According to the report, although increasing use of the National Single Window, an online platform to process trade documents between firms and the government has led to material improvements in customs clearance efficiency, some hurdles remain. For example, the use of digital signatures remains limited, meaning some procedures still need to be handled by paper. As shown in Chart 5, alternative measures of digital integration within trade suggest further room to transition to paperless paperwork.
That said, part of the challenge stems from lagging digital literacy of the population, which has hindered the adoption of digital tools and constrained their effective use.
For example, digital literacy is relatively low among the rural population and in the agricultural sector. At the end of 2021, there were more than 27,000 agricultural cooperatives, but only 2,000 applied ‘high-tech’ and digital technology in production. Furthermore, these groups typically still depend more on traditional financing methods.
In terms of digital skills and talent, Vietnam lagged its peers, limiting the upside from digitalisation.
GOVERNMENT'S SUPPORT
According to HSBC's report, encouragingly, the government is well aware of these challenges, and has been playing an active role to facilitate the digital transformation of the economy.

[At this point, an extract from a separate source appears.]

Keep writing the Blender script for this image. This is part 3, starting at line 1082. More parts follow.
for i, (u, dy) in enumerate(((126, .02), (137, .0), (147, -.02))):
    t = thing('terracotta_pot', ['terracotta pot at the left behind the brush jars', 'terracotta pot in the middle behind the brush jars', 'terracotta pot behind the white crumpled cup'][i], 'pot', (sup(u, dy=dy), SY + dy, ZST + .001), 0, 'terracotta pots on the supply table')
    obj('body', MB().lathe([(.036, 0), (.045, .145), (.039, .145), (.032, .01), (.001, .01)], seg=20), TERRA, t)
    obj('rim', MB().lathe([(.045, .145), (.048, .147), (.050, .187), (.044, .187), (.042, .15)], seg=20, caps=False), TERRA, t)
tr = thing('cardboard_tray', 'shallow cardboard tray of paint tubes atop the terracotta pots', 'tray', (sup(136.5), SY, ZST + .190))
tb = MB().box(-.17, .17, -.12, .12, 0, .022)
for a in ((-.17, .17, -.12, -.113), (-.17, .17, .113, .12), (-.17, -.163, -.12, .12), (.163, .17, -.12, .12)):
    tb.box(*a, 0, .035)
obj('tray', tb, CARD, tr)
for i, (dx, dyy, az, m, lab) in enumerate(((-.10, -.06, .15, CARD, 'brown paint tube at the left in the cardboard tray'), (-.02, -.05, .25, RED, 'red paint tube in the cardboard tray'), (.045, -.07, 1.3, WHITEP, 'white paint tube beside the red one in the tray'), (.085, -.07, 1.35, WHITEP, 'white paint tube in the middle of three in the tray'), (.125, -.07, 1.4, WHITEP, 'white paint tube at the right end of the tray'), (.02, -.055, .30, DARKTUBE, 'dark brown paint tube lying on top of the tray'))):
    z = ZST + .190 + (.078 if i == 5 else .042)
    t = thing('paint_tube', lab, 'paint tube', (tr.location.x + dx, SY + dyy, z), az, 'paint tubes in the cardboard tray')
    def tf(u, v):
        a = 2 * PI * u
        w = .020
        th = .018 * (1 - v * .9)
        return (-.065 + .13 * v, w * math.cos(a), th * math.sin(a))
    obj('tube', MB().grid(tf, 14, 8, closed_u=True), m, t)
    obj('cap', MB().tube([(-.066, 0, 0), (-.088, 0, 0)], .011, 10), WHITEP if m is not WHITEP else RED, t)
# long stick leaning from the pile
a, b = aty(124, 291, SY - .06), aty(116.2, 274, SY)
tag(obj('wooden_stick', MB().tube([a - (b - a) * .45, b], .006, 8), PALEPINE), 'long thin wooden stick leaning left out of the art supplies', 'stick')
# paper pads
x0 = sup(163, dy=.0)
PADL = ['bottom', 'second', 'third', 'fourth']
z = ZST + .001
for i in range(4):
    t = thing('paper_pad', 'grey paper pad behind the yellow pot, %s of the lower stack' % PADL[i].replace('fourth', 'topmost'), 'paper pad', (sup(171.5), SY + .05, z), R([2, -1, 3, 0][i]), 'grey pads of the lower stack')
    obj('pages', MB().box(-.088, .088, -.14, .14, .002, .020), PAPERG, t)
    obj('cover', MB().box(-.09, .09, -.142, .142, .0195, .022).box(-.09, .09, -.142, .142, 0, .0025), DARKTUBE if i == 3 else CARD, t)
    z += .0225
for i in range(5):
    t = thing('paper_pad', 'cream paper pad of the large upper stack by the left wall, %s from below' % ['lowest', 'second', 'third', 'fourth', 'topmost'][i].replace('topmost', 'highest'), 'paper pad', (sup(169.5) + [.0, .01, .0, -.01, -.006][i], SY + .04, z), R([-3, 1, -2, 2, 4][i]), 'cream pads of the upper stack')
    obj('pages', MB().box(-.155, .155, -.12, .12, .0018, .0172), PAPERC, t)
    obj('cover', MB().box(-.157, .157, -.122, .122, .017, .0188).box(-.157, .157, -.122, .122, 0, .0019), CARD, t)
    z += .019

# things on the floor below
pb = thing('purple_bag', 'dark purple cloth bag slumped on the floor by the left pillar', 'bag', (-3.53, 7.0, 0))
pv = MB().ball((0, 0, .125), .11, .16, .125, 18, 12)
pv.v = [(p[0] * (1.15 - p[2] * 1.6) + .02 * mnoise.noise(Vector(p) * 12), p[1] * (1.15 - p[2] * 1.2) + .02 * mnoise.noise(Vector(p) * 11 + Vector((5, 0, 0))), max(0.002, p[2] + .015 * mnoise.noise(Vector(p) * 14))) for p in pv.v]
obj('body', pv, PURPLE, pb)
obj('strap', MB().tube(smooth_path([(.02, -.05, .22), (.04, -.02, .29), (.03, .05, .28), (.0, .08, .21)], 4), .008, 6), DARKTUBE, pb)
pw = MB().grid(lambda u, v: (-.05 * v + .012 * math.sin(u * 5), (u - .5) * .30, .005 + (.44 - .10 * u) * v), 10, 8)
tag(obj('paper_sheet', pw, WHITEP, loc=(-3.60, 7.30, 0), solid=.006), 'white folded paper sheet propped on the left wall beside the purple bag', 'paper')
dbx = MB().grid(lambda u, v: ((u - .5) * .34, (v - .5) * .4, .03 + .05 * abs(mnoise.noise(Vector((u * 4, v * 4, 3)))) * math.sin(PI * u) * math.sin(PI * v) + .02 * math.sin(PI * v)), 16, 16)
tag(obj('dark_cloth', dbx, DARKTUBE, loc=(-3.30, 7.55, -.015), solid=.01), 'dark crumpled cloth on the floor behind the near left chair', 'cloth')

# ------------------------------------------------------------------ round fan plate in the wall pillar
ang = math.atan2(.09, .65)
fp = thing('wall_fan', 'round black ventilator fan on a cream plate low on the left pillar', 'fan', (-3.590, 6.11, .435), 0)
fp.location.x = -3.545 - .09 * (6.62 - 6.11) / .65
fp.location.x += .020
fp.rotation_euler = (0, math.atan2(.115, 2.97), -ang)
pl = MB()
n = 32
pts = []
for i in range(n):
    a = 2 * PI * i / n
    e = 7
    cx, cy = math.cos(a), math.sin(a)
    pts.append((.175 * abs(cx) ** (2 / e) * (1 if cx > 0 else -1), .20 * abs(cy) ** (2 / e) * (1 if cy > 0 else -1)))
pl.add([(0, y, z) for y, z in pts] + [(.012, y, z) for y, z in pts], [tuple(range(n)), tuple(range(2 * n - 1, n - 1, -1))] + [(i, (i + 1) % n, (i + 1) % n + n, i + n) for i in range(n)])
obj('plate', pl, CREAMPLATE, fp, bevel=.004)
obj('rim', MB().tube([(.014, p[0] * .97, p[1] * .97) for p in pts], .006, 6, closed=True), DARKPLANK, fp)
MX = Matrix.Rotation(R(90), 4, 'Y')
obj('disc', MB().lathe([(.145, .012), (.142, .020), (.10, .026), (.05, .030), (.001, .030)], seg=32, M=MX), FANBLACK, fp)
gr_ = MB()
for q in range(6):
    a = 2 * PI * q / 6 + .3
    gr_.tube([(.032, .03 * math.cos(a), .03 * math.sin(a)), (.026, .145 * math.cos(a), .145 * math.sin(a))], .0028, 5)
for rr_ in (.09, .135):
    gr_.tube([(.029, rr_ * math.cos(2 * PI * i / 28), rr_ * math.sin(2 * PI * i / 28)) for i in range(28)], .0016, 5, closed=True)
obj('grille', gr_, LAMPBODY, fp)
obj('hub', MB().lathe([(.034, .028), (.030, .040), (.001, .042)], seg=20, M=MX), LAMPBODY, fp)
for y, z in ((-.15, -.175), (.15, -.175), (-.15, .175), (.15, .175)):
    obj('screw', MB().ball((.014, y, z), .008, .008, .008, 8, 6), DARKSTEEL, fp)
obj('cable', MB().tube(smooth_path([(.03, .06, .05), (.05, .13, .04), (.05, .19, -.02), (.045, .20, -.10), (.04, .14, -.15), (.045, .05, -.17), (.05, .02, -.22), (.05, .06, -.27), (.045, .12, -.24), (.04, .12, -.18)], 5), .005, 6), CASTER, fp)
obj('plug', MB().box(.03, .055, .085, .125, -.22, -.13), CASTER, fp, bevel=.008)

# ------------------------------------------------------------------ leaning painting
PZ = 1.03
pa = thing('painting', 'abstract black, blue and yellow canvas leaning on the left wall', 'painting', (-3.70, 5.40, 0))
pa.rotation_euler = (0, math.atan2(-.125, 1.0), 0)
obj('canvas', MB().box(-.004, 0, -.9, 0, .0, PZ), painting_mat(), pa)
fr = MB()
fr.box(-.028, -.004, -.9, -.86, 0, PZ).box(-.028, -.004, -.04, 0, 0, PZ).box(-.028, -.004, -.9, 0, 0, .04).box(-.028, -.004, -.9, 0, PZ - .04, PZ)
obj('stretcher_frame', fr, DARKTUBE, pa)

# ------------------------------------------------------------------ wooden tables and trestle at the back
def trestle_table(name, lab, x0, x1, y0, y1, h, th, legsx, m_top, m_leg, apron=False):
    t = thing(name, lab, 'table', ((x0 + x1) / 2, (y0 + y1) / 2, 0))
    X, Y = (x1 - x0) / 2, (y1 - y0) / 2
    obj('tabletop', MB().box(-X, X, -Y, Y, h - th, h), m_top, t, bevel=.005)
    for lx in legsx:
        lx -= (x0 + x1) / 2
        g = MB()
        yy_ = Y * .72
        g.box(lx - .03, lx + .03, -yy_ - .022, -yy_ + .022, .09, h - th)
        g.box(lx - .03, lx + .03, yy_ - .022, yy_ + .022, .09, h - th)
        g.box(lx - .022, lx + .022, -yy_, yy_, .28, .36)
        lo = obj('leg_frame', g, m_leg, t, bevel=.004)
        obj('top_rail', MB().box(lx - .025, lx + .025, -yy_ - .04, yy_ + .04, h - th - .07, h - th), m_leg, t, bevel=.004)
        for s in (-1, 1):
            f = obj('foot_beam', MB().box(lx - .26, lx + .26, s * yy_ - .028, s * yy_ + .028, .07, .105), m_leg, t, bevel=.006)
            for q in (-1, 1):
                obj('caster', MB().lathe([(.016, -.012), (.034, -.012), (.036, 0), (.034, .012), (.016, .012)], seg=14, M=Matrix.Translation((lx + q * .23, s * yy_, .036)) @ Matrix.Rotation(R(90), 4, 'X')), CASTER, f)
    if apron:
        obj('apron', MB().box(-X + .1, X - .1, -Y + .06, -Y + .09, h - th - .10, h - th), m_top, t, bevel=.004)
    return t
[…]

In accordance with the National Digital Transformation Program through 2025 with a vision to 2030, Vietnam aims to build the three pillars of digital government, digital economy, and digital society.
The Government has correspondingly laid out a number of ambitious targets in recent years, including handling all administrative procedure applications online by 2030.
The national strategy opens up opportunities in a wide range of sectors.
While state-led initiatives to drive rural digitalisation have spurred progress in building a digital economy, it is important to note that private businesses can also play a role in accelerating the transition. For example, Grab conducted training workshops for over 800 cooperatives to help farmers learn about digitalisation and related business opportunities.
Another important consideration is how to secure the additional energy needed to fuel the momentum. A contributing factor is Decree 53, originally introduced in 2022, which requires firms to store data locally. Future proliferation in the volume of local data suggests more data centers being built, as was likely a partial factor in Alibaba’s decision to construct a data center locally. This highlights the linkage between growth in the digital economy and the availability of energy.
Power outages last May and June were estimated by the World Bank to have costed 0.3 per cent of GDP, particularly affecting manufacturing firms. As electricity demand looks set to expand further, expanding and improving Vietnam’s energy supply and infrastructure will become more important.
All in all, digitalisation brings both opportunities and challenges to Vietnam. In order to leverage its favourable demographics and achieve its digital ambitions, investments need to be channelled into not just new areas such as artificial intelligence (AI), but also foundational areas such as digital education and traditional infrastructure.
In fact, this drive is not just happening in Vietnam, but in ASEAN as a whole. According to a recent HSBC survey, more than 40 per cent of surveyed businesses operating in ASEAN rank digitalisation as a top priority.
Therefore, active dialogue and partnerships between the public and the private sector can help accelerate these developments to prepare for a more digitally fit population, the report stressed.